I've started using Tailwind in anger now, and whilst I cannot say I've fully completed a project I have some thoughts on it. The first thing is, I do not hate it. I can see how for a certain kind of development team, in particular single developers who are going to do the styling themselves anyway, doing the styling in whatever language you're using to generate your HTML is quite liberating. In particular I do not have quite the same fear I have of changing the styling. In large projects I find they get to the point where I start adding more and more class names to the elements so that I do not have to modify the current CSS but rather add more. That way I'm more confident of not breaking anything that is currently working. However, of course that's not a sustainable path forward. So I'm pretty pleased that the tailwind approach is seeing me more willing to change the current styling.

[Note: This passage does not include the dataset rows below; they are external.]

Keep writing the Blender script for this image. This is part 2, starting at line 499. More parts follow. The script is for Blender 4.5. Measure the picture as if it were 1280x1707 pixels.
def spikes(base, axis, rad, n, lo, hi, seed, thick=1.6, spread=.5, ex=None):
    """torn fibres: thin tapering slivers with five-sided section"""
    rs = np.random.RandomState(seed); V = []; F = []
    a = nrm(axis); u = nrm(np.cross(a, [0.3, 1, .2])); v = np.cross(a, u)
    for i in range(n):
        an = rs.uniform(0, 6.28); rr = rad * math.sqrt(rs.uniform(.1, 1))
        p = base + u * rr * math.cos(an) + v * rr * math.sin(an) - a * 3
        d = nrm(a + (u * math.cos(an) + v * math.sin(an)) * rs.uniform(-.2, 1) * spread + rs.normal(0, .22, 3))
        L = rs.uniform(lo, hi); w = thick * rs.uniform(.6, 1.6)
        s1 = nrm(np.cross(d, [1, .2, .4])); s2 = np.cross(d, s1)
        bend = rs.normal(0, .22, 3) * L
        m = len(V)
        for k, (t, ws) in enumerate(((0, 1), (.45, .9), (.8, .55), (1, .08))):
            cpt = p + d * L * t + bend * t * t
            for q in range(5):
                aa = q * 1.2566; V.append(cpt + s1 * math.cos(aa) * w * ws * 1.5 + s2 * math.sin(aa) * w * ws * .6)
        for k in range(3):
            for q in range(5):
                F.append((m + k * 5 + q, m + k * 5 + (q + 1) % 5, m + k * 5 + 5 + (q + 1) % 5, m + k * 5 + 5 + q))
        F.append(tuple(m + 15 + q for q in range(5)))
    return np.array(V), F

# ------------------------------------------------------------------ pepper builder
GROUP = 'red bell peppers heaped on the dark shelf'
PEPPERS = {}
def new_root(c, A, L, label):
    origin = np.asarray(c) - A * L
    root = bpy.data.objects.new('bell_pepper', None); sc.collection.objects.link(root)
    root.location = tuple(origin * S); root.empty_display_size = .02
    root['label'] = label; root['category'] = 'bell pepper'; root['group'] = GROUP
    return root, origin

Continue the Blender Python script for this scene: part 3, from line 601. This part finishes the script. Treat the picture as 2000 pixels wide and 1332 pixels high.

I thought I would dislike the abbreviated names, and to a certain extent that's true. I still prefer to write (whether in a separate style file, or an inline style), something like margin-left: 1em; rather than ml_4. However, I'm getting used to it pretty quickly, and I do not feel like I have to suffer it.

So it's working pretty well for me so far, however, I'm unsure whether it's Tailwind, or more generally generating your styles inline using the language you're using to generate your HTML, in my case Elm. I'm feeling a bit more as if Tailwind isn't actually bringing a lot to the table. In the canonical case for Tailwind the creator of Tailwind Adam Wathan, does address this point:

It's easy to look at this approach and think it's just like throwing style tags on your HTML elements and adding whatever properties you need, but in my experience it's very different.

With inline styles, there are no constraints on what values you choose.

One tag could be font-size: 14px, another could be font-size: 13px, another could be font-size: .9em, and another could be font-size: .85rem.

Okay sure, and I do like that some styling constants, such as colours, are pre-chosen for you. Usually, if you take decisions away from me, I'm going to be pretty happy about that. That being said, I'm not sure I agree with the last part of this. Because you're in a general purpose programming language, you're free to define constants for yourself. I guess in some way I would just be re-implementing tailwind. Still though, I could give them nice names. So my overall conclusion so far with Tailwind, is that I'm neither detesting it, nor blown away with it. Which is a bit of a surprising result. I would have thought it was a love-it-or-hate-it, kind of thing.